I would like to see the original codex,  Zelia’s introduction describes quite a different picture that the book portrays.

‘ In the year 1519 the Spanish conquistador Fernando Cortes sent to the Emperor Charles V ‘dos libros delos que tienen los yndios’ or two hand painted books from the native cultures of Middle America. One of them may have been the Mixtec manuscript now known as the Codex Nuttall.  

Originating in what is now the State of Oaxaca, Mexico, the Codex Nuttall was painted by Mixtec artists at some time not to long before the Spanish Conquest. It is, in effect a Book of Kings, one of a series of masterworks narrating in picture and hieroglyph the sacred history of the Mixtecs.  Centring around the year 1000 AD., it shows the births of kings, their marriages, offspring and major events in their lives.    

Over a dazzling white gesso background swarm hundreds of figures painted in rich earth colours.  Kings in elaborate costumes of textiles and skins, ornamented with feathers, wearing elaborate masks of pre-Columbian gods, carrying ceremonial objects, wearing strange accoutrements, they stalk or squat through the pages.  

Warriors in battle dress advance, marriage ceremonies are celebrated with bowls of frothed chocolate, kings and their consorts face one another in solemn rites, a child is born, a naked priest rips the heart out of a victim in a stark temple, rows of figures bear tribute or offer ceramics and decorated aprons, grave men make hieratic gestures to one another, a leopard bares its teeth, a woman kneels by a stream, fantastic twin temples rise to the sky, and the strange Mixtec symbols mostly undeciphered, convey a hint of place-names  now lost’.  

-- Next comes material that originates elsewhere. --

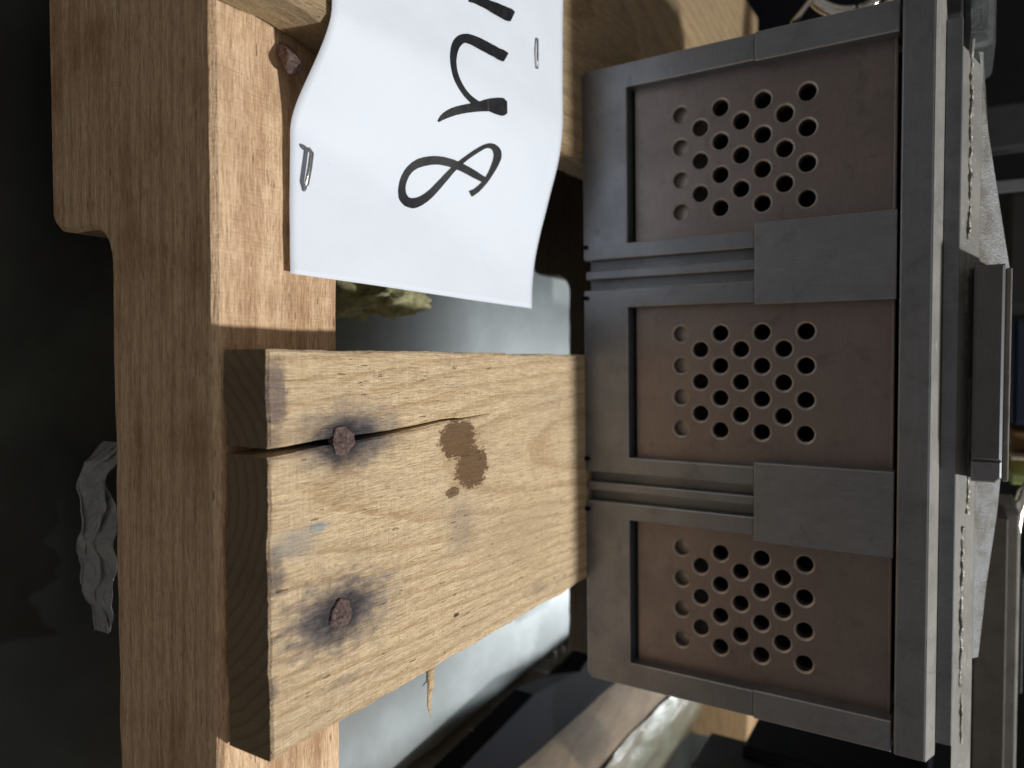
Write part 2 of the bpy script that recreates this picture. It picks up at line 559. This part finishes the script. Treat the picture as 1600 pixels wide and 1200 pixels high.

She ends the introduction by saying ‘ This is a strange world of vision, perplexing at times in what it communicates, awe-inspiring for its simple, powerful technique, at times baffling, but its realm of beauty and visual symbol without modern counterpart.  Within its alien aesthetics it is one of the most beautiful books in the world, and it deserves a modern re-experiencing.